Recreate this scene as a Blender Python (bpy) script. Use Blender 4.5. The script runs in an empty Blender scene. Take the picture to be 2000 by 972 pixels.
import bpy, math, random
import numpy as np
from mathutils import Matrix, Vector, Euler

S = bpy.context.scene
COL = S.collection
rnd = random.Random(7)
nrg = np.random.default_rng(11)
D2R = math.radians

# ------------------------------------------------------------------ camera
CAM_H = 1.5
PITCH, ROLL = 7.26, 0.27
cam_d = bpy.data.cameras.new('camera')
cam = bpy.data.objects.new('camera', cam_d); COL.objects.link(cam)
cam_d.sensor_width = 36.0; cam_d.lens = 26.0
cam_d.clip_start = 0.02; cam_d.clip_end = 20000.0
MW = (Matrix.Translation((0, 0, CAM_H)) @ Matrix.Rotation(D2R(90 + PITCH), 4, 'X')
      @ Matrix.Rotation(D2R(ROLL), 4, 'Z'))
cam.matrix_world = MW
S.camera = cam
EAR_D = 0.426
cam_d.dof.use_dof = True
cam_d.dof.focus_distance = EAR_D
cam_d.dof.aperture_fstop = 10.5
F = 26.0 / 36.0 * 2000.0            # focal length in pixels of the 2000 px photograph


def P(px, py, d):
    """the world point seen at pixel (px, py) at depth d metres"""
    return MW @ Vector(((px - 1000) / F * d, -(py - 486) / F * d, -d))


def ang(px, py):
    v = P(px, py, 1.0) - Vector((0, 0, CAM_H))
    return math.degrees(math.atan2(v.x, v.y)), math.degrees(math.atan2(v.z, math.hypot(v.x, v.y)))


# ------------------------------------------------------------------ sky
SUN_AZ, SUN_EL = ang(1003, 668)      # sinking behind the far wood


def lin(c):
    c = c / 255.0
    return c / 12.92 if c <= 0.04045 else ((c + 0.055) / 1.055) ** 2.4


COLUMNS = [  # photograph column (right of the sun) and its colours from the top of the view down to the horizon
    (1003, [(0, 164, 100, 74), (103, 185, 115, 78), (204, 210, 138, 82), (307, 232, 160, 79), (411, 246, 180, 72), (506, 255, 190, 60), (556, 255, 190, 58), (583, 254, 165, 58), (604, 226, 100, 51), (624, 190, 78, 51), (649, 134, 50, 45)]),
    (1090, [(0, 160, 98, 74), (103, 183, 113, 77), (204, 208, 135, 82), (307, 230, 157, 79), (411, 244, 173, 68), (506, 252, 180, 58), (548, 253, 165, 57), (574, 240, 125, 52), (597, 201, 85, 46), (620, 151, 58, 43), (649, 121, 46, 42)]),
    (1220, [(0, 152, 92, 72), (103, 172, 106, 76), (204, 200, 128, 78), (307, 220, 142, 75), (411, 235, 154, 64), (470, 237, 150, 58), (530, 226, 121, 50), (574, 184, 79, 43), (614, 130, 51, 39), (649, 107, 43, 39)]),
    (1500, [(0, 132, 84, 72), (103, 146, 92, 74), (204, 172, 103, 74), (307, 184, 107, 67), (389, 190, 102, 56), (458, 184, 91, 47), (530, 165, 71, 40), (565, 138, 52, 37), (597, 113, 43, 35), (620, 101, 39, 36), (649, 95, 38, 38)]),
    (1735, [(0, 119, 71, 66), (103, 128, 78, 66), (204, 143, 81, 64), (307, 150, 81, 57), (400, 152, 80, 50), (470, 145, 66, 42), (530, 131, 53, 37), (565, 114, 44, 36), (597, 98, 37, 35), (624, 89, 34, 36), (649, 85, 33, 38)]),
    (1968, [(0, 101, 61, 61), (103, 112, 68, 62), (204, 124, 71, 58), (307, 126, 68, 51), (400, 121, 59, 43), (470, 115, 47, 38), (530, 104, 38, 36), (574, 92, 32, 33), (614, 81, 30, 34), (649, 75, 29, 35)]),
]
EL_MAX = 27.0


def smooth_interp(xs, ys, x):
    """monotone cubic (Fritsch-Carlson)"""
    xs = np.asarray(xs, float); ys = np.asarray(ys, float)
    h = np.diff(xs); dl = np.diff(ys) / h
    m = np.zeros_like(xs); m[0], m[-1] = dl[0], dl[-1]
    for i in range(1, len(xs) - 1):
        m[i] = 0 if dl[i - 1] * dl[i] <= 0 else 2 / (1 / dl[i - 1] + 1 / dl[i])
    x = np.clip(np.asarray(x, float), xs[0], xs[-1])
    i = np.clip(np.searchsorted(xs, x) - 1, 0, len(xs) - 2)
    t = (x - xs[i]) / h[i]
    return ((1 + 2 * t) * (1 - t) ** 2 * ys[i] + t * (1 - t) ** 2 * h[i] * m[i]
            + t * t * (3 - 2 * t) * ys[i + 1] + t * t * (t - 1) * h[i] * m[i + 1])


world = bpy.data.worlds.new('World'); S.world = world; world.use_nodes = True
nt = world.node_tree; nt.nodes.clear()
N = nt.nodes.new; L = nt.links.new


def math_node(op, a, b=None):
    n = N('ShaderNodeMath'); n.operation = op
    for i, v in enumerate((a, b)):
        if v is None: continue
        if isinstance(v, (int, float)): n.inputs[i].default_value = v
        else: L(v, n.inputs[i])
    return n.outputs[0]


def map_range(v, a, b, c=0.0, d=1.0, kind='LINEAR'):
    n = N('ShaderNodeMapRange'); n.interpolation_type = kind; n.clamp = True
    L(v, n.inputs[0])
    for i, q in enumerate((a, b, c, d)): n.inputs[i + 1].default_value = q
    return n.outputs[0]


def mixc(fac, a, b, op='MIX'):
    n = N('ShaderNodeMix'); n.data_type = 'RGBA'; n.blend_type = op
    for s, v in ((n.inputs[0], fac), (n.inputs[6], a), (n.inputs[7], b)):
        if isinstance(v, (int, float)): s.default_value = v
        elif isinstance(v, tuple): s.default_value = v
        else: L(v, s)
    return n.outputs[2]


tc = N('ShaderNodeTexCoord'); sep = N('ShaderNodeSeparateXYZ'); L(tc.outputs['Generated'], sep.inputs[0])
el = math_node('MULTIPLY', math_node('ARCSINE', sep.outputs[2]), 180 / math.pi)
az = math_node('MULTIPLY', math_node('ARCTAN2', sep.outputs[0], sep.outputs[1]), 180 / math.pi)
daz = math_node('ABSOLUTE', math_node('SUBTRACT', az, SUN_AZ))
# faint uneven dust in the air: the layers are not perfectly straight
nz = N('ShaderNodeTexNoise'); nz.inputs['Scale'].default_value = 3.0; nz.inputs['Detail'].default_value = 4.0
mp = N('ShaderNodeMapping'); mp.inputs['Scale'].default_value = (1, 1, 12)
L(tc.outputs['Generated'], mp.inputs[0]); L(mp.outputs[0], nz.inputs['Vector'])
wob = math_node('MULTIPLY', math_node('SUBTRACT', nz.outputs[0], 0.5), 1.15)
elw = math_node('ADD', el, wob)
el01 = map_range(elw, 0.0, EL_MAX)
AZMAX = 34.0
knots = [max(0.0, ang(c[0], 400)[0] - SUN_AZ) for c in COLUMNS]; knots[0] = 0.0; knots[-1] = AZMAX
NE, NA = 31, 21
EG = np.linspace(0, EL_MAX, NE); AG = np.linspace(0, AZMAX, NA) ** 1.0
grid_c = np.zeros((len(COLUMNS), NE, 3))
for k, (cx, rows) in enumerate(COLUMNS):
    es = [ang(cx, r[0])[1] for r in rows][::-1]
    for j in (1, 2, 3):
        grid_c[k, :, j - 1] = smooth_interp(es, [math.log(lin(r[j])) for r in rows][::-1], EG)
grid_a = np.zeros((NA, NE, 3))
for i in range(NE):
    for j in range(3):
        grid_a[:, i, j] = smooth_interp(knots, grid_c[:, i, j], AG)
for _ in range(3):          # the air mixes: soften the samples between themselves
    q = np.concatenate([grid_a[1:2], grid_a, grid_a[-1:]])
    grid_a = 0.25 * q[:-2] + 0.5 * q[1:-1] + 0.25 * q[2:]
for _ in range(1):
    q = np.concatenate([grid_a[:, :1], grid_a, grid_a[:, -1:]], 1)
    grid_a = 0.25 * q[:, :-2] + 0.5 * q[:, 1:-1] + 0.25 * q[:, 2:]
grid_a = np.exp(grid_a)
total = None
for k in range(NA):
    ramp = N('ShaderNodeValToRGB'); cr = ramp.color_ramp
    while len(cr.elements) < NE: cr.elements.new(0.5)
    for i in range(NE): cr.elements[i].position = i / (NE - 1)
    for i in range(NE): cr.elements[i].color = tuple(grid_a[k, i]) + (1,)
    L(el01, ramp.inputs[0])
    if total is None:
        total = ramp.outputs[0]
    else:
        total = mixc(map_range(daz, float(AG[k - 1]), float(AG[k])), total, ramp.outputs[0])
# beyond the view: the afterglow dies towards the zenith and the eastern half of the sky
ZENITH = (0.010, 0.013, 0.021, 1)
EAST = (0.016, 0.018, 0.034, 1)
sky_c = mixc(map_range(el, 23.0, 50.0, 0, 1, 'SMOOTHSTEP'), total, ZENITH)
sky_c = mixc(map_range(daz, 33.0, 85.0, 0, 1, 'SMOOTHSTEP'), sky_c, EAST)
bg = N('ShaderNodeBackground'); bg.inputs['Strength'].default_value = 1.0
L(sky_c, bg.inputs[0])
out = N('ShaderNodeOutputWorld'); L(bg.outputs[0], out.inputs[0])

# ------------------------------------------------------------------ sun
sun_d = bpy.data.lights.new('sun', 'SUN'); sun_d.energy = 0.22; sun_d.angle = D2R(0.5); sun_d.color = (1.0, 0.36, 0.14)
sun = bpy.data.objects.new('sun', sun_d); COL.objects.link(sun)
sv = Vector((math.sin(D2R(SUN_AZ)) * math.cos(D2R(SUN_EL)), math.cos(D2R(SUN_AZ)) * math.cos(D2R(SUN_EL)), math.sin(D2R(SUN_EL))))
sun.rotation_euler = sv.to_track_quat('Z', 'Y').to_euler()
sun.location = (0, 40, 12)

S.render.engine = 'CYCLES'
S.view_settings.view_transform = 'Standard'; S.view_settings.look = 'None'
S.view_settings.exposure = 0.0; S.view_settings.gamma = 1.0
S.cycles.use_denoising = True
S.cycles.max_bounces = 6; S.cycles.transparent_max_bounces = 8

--

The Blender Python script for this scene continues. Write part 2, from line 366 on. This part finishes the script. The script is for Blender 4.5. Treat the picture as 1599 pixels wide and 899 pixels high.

---

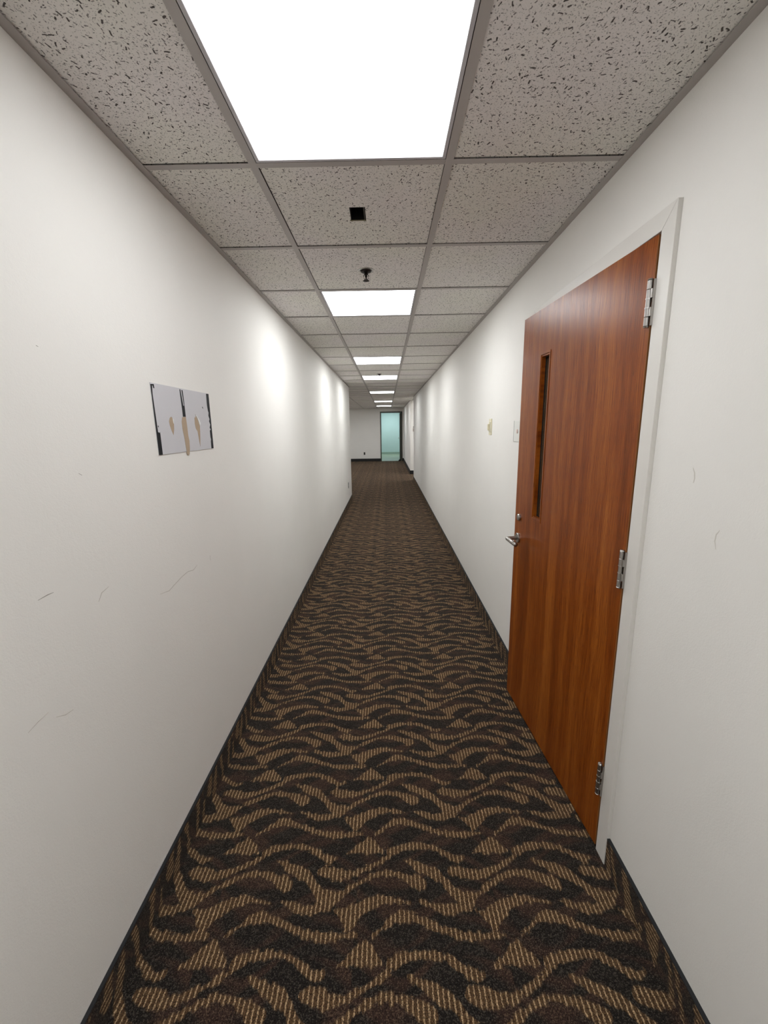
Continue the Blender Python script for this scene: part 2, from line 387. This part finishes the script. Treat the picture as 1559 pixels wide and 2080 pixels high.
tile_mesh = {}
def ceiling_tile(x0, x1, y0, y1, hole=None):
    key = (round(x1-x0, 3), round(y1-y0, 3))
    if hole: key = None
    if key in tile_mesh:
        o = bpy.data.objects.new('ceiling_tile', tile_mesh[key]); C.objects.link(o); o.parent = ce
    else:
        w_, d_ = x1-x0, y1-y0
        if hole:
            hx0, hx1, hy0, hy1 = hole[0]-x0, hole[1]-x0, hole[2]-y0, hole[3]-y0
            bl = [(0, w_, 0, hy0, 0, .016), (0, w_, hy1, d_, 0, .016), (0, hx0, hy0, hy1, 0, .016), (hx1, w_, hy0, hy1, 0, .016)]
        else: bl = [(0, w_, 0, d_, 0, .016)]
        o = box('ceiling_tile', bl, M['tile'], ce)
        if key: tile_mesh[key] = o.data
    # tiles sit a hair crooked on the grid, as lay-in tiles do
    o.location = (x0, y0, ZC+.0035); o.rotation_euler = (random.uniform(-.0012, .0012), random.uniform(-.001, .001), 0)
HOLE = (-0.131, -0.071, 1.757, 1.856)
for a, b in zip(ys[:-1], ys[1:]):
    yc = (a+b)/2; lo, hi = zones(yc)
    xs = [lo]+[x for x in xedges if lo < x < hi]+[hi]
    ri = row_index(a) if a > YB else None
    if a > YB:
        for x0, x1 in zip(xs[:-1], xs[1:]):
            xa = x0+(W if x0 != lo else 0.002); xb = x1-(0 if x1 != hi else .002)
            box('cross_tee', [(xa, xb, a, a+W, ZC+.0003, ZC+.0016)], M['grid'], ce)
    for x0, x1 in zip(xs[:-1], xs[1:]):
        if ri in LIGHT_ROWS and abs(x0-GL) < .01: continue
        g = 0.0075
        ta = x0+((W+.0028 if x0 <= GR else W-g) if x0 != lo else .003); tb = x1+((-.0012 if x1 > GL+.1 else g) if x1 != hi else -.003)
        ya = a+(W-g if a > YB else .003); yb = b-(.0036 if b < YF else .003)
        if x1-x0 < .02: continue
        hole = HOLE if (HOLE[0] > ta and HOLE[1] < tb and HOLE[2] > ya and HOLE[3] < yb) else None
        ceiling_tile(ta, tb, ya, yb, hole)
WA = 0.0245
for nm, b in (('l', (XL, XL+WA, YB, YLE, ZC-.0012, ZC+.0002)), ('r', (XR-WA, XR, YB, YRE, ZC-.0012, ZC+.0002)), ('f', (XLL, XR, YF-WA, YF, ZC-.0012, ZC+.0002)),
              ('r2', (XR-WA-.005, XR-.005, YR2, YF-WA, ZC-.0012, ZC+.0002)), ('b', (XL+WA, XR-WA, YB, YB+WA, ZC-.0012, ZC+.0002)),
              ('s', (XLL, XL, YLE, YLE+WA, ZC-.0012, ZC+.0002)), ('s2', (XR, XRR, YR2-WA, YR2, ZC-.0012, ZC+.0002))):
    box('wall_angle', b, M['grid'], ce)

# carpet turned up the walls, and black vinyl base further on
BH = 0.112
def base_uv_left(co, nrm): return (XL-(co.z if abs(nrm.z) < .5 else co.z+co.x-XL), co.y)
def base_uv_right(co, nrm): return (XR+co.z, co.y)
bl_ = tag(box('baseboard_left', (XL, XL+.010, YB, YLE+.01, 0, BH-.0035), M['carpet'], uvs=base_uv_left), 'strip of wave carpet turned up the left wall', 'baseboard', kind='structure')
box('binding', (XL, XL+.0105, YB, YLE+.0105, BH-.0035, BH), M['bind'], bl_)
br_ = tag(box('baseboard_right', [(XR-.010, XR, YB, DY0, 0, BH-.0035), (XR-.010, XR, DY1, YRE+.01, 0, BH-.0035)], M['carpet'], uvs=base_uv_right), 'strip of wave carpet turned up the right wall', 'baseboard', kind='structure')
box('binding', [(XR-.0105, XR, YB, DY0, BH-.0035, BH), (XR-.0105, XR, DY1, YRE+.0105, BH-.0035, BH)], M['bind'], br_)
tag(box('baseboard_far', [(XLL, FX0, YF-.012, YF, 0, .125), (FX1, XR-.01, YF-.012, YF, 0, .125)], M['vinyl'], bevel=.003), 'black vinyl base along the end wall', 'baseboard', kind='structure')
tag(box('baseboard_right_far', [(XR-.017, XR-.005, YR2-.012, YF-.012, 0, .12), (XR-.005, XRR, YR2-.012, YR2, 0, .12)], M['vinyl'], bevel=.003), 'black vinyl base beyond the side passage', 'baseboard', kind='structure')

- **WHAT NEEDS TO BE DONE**
Exactly those lines that run from the line with "Recreate this scene" through the line with "D2R = math.radians" are to be reproduced; both end lines belong to the range.

- **RESPONSE**
Recreate this scene as a Blender Python (bpy) script. Use Blender 4.5. The script runs in an empty Blender scene. Take the picture to be 2000 by 972 pixels.
import bpy, math, random
import numpy as np
from mathutils import Matrix, Vector, Euler

S = bpy.context.scene
COL = S.collection
rnd = random.Random(7)
nrg = np.random.default_rng(11)
D2R = math.radians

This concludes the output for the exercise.